Lederman suggested that the income generated from the sale of virtual goods and services be included in gross income for federal income tax purposes consistent with IRC Section 61 because each participant has property rights associated with his or her underlying virtual self-created property; and therefore, sale or exchange represents a realization event and should be taxed.  Although the question of income realization is indisputable, the more challenging question to address is when this income should be recognized.  He further stated that income could be recognized when the virtual assets or services are sold goods such as in-game or when the participant converts in-game profits into real-world currency.  Both options might be justified using existing tax policy, depending on the conditions under which the game is played.
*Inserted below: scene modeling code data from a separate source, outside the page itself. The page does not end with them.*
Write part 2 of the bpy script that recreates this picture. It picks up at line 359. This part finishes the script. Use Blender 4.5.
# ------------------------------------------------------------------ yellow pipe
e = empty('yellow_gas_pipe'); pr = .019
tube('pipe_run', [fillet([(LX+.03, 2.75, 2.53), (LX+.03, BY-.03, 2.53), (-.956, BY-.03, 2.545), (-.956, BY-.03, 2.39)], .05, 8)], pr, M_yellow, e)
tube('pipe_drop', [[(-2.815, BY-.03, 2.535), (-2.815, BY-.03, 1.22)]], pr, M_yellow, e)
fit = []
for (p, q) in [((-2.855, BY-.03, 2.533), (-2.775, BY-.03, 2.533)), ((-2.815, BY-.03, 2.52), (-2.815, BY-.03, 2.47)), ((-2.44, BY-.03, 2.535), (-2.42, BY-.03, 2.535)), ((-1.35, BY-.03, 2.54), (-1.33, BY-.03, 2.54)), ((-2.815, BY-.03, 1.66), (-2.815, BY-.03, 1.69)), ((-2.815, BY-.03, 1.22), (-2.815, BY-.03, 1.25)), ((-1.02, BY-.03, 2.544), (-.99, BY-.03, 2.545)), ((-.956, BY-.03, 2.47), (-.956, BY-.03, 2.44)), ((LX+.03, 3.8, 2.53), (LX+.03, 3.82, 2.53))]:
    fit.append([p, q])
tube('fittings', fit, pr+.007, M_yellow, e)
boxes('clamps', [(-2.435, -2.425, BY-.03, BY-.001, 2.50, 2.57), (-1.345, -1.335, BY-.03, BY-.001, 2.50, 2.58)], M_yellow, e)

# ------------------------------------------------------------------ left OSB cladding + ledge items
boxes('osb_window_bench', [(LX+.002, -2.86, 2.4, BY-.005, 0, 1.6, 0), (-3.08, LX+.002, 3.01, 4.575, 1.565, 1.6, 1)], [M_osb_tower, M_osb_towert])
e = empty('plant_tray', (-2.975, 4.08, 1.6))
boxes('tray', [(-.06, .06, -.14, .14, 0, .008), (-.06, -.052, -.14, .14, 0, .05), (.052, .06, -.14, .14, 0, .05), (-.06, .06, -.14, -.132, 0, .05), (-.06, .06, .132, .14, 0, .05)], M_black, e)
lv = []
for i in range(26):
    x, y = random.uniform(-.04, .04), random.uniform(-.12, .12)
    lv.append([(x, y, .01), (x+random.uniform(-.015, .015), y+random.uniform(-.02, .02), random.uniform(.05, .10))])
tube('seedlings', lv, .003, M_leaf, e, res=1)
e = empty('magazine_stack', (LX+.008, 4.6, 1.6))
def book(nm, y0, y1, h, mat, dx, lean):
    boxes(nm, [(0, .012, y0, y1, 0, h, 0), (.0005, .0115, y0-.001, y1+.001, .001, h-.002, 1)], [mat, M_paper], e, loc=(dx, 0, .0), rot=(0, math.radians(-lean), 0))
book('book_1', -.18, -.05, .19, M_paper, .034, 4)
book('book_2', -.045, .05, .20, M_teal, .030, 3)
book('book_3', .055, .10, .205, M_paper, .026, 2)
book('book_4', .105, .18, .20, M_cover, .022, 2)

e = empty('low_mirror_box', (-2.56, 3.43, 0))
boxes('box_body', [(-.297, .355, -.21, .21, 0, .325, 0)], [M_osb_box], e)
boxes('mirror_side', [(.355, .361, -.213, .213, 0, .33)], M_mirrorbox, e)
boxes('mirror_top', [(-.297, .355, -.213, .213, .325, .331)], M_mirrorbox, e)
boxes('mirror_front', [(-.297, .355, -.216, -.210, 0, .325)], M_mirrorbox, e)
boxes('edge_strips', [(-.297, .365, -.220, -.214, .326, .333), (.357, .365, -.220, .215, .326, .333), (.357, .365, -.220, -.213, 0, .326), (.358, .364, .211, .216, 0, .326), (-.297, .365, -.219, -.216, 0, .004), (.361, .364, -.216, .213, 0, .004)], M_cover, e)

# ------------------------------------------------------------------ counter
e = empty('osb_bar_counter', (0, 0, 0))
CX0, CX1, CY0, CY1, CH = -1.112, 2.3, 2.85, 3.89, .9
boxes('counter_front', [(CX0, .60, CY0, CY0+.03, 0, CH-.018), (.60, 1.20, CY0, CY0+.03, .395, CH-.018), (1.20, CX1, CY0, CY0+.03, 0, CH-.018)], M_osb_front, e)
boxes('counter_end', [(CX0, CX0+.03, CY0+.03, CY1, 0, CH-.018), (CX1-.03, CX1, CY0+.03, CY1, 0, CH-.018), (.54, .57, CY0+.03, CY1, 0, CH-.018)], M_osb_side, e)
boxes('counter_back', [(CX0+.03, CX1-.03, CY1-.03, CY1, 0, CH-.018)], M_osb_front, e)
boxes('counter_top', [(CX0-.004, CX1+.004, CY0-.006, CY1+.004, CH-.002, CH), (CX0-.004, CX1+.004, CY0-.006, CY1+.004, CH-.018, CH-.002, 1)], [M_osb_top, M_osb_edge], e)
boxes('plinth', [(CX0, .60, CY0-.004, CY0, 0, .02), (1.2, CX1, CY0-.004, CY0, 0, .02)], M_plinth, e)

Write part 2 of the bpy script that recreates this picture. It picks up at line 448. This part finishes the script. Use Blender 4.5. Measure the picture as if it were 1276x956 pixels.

Nevertheless, it may not be clearly discernable which alternative is preferred.   

While Lederman's assertions about the generation, ownership, and transfer of intellectual

property in-game are accurate, these factors, by  themselves, are not the only items that should be considered in evaluating when virtual income should be recognized for federal income tax purposes. Another factor to consider is whether a participant's accumulation of virtual assets is subject to a substantial risk of forfeiture. The fact that any gain or loss occurs in the game will be irrelevant if the game imposes restrictions on players that make it impossible to convert in-game income to real-world currency.  In other words, if a substantial risk of forfeiture exists, then any income that a player generates will be held in a currency that is essentially worthless until or unless it is redeemed for cash.